Lefty activists energized by the apparent victory of Alexandria Ocasio-Cortez protégé Tiffany Cabán in the Queens DA Democratic race are threatening to set up primary challenges against long-serving Assembly Dems if they don’t pass a slate of progressive laws in the next session.
“All the things that didn’t get done in 2019 that we’re very frustrated about . . . There’s no excuses anymore,” said Mia Pearlman of True Blue NY, one of the grassroots groups that backed challengers to Democratic state legislators who caucused with Republicans in 2018.
“The momentum is only going to grow . . . The Bronx machine should be scared, and all machines or king-makers are going to continue to lose power in this atmosphere,” Pearlman added.
Working Families Party spokesman Bill Lipton predicted a “rising tide of young people and progressive activists” voting in upcoming elections. “I think we made important progress — there’s still a lot more to do,” he said.
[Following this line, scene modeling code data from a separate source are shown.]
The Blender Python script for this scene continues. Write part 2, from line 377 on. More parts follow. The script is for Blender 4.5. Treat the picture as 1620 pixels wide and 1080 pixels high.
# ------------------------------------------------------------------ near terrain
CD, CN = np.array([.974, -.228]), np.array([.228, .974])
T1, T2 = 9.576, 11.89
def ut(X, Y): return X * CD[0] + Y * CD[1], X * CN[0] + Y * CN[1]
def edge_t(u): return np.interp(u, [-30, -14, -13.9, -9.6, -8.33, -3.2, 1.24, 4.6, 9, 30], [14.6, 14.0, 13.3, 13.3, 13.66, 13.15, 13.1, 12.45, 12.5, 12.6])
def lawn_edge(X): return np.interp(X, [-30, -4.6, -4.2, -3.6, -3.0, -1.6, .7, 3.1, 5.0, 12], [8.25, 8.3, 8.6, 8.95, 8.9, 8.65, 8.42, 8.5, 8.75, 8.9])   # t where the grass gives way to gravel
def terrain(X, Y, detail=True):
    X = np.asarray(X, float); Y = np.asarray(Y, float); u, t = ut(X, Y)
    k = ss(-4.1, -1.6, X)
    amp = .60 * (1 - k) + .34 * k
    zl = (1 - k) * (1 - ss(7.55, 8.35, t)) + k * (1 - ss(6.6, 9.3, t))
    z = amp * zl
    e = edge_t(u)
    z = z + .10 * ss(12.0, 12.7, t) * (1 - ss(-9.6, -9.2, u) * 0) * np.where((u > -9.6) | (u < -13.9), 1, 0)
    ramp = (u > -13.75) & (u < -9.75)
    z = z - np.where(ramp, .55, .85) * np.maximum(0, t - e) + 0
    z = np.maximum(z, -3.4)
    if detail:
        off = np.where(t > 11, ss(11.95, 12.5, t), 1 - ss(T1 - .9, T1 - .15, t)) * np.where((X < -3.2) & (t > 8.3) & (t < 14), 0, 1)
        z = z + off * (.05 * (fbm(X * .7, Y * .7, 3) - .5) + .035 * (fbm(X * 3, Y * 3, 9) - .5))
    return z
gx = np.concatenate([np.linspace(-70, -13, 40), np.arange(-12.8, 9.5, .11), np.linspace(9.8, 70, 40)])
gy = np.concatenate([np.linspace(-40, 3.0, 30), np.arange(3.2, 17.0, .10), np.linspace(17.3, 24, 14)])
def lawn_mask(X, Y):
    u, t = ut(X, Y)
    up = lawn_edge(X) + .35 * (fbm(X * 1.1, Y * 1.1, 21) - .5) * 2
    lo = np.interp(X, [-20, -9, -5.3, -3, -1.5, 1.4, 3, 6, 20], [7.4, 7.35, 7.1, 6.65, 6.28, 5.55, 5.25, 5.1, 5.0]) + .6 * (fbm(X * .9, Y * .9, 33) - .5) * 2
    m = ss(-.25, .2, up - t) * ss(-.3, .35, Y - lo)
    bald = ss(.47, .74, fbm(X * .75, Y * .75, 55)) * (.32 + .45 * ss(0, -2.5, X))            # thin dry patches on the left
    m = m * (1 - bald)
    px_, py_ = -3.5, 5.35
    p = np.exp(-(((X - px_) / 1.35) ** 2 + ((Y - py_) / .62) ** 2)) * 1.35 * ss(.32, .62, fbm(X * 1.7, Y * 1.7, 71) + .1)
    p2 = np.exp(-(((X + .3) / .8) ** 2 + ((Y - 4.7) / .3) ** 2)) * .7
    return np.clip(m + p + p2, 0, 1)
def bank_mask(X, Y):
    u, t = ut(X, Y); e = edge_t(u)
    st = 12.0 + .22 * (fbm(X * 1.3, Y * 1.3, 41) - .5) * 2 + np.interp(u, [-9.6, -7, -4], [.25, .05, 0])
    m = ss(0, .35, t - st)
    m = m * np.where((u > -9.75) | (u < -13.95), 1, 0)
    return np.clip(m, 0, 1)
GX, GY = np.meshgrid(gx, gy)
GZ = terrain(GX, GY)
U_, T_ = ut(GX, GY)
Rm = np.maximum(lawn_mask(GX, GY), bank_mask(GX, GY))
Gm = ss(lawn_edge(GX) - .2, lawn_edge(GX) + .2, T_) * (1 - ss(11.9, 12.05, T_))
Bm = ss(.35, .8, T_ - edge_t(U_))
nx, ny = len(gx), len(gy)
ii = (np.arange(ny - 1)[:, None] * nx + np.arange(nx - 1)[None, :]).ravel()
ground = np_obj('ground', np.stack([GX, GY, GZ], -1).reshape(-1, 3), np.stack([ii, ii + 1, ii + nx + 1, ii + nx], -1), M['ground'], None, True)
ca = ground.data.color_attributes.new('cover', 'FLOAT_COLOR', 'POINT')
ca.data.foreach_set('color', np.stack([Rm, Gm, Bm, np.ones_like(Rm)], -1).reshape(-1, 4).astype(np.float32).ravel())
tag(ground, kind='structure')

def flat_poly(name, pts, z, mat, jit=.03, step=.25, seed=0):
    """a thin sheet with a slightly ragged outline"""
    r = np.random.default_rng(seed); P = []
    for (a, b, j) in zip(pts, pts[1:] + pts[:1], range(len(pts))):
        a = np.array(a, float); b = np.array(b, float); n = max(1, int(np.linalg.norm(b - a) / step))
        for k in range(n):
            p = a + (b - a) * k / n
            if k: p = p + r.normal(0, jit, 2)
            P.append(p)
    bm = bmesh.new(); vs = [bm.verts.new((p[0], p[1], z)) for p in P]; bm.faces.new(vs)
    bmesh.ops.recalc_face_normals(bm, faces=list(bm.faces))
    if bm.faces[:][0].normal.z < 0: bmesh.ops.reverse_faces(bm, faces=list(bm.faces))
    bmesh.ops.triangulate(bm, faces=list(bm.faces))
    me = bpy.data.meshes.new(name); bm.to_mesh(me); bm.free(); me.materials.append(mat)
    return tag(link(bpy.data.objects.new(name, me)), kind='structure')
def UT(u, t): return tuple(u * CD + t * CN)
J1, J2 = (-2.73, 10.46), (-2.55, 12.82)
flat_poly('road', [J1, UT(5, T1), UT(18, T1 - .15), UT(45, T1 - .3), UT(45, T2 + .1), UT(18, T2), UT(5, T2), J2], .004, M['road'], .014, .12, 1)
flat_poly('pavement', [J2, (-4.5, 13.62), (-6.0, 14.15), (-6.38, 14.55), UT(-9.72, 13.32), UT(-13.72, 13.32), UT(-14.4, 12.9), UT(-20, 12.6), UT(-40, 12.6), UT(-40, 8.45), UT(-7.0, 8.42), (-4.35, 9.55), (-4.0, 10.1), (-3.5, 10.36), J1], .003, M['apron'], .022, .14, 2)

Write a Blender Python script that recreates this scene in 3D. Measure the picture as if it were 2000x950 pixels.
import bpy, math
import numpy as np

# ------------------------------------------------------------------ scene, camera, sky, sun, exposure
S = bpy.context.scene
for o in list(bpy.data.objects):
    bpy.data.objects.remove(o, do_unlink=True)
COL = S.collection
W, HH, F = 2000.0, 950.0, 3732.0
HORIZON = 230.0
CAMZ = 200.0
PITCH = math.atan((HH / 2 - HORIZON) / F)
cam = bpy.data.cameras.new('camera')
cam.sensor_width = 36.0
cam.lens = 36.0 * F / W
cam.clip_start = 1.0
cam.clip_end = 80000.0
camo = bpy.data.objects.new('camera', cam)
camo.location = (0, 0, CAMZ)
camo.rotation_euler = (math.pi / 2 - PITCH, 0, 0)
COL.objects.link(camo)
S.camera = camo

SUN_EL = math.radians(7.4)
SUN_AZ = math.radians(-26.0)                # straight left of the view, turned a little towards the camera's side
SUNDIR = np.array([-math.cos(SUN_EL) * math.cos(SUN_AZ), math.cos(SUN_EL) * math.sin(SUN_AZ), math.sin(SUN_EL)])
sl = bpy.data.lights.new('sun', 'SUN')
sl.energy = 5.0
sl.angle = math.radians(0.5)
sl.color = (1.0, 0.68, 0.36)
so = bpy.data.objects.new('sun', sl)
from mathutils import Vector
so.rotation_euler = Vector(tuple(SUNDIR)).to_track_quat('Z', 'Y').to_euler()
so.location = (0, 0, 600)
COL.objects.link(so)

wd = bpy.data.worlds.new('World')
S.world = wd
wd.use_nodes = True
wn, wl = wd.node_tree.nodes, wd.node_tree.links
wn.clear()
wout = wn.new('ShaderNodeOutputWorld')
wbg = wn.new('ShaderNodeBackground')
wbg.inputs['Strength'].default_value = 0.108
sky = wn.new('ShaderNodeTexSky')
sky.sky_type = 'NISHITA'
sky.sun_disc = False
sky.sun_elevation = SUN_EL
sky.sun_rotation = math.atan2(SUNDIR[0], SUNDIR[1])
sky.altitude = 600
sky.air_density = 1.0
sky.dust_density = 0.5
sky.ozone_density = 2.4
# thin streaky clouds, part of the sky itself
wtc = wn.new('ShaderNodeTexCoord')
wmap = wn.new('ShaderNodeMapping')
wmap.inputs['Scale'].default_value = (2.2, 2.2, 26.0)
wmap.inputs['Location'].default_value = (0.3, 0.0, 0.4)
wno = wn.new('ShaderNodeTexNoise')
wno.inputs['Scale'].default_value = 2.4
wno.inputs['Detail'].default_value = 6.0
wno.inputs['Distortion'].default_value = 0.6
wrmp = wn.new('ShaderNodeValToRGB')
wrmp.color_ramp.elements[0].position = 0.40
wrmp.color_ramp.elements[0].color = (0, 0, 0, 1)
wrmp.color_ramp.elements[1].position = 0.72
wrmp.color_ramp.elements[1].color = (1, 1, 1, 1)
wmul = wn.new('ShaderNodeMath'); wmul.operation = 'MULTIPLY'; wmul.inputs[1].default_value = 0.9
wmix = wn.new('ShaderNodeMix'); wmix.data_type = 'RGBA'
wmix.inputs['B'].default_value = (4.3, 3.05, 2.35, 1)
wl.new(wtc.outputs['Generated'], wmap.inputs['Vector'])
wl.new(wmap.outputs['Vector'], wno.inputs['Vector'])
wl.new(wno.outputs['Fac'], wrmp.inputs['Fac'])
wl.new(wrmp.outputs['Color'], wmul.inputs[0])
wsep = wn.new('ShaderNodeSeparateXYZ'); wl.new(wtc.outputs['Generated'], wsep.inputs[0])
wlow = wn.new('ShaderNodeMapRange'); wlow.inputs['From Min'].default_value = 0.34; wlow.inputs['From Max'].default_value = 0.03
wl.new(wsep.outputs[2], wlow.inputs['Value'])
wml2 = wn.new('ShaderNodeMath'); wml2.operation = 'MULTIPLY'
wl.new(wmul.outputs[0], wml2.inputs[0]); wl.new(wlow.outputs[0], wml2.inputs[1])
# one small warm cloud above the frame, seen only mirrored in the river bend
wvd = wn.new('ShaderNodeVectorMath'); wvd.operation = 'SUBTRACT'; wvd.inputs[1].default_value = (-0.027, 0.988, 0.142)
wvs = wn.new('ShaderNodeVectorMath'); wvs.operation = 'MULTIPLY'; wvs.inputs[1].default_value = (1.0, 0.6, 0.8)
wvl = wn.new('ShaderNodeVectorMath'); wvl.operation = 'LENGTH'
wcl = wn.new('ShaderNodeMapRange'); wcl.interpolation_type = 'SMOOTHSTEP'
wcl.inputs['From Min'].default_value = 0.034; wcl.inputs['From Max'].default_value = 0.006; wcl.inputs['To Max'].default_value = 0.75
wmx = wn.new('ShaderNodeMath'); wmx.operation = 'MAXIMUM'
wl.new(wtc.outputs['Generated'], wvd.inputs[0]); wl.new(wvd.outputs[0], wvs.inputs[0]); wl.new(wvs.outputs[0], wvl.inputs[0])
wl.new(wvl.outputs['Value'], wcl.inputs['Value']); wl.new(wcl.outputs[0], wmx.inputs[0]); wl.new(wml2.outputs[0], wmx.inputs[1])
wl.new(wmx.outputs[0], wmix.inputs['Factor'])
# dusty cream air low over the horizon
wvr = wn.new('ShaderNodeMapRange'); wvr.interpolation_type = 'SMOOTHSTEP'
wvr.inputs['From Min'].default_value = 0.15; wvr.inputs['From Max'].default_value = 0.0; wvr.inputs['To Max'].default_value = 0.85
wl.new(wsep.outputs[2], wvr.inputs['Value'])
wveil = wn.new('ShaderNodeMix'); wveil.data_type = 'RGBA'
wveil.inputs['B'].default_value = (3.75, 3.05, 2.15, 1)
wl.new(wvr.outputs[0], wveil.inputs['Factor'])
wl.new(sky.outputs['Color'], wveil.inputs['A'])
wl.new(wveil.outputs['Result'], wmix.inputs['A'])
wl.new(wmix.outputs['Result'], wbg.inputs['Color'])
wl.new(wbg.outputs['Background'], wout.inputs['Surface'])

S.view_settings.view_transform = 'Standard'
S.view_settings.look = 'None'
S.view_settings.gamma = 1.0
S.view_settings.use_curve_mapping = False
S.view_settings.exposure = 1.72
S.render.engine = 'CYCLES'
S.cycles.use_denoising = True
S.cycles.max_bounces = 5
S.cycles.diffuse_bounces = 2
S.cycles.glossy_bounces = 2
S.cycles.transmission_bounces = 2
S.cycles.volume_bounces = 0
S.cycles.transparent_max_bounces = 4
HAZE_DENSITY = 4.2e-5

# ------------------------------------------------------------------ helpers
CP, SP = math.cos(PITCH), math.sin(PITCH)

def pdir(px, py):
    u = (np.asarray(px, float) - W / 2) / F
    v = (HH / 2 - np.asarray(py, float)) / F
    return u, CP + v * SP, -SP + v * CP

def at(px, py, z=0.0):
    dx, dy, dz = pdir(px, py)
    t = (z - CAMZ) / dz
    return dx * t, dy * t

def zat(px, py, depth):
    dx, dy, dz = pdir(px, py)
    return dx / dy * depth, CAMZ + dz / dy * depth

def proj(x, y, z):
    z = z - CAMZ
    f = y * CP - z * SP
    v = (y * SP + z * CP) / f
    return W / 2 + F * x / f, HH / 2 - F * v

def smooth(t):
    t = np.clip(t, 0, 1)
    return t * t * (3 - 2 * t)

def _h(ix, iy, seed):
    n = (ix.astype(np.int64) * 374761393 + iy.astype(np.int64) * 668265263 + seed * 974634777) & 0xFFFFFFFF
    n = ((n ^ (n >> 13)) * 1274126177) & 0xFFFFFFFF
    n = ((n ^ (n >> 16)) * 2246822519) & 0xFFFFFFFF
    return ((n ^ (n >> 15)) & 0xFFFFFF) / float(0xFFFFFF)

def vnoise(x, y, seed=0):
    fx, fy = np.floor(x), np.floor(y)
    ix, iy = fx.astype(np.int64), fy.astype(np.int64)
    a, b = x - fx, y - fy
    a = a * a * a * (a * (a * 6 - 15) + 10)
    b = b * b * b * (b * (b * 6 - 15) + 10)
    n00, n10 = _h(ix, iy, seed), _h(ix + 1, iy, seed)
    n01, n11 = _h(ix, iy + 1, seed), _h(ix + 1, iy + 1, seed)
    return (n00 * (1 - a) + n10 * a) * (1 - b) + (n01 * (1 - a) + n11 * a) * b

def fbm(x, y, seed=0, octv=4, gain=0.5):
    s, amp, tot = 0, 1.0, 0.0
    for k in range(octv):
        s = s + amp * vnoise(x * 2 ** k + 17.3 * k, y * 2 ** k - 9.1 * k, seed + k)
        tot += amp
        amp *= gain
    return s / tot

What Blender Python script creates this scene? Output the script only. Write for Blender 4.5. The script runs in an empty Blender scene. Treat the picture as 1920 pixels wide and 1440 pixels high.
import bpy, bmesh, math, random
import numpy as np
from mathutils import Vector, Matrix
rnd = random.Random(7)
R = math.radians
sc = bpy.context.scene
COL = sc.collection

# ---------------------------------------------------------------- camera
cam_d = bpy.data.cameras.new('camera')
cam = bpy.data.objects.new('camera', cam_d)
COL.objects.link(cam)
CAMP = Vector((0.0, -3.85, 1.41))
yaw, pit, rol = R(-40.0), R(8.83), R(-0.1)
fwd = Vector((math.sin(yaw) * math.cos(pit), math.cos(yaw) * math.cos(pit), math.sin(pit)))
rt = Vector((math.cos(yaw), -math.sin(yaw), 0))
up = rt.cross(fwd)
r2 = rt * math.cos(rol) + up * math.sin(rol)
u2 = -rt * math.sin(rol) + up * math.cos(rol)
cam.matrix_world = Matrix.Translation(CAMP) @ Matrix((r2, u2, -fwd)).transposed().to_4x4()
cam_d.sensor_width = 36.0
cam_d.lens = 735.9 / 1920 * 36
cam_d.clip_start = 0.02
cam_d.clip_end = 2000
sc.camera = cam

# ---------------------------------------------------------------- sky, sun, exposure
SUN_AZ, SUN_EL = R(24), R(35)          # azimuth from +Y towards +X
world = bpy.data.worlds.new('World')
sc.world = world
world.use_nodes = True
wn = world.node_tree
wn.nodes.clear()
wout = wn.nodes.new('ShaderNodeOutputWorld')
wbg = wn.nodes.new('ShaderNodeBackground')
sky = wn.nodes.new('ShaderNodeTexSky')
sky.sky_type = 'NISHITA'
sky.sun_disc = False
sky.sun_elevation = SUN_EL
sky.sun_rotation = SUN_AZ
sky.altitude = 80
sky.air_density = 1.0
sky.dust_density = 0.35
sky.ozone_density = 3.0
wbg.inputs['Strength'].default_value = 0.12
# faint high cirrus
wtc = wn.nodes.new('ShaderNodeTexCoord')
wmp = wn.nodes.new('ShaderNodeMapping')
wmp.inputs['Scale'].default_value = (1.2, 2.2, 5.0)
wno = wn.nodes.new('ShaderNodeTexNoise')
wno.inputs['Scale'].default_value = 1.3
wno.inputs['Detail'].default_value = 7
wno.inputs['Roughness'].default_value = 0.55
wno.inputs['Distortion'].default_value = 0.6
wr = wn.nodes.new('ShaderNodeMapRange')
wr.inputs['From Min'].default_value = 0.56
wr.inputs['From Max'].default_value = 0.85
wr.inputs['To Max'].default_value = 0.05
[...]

The emboldened stance comes less than two days after democratic socialist Cabán declared victory over machine-backed Borough President Melinda Katz in in Tuesday’s primary.
Cabán swept the same western Queens assembly districts where Ocasio-Cortez trounced 10-term Congressman and party boss Joe Crowley in a seismic upset last year.
That could spell trouble ahead for several establishment pols representing those districts, including Assembly members Mike Miller (D–Woodside), Michael DenDekker (D–Jackson Heights) and Cathy Nolan (D–Long Island City).
Cabán received a total of 33,814 votes to Katz’s 32,724, but paper ballots have yet to be counted.
Gov. Cuomo, a Katz backer, blamed low turnout for Cabán’s likely victory.
State progressives won a slew of legislative victories this year, after being stymied for nearly a half-century by a Republican-controlled state Senate.
But activists heaped ire on Assembly Speaker Carl Heastie (D-Bronx) — whose political action committee gave Katz $20,000 — and on other veteran Dems for failing to approve leftist pet issues, such as publicly financed elections and the elimination of prison solitary confinement.
“We know who the champions were, we know those who were hiding,” Pearlman said, adding the group “hasn’t chosen our targets yet” but is strategizing.
Local members of Congress are apparently no safer — Rep. Eliot Engel (D–Bronx/Westchester) is fending off two primary challengers from the left.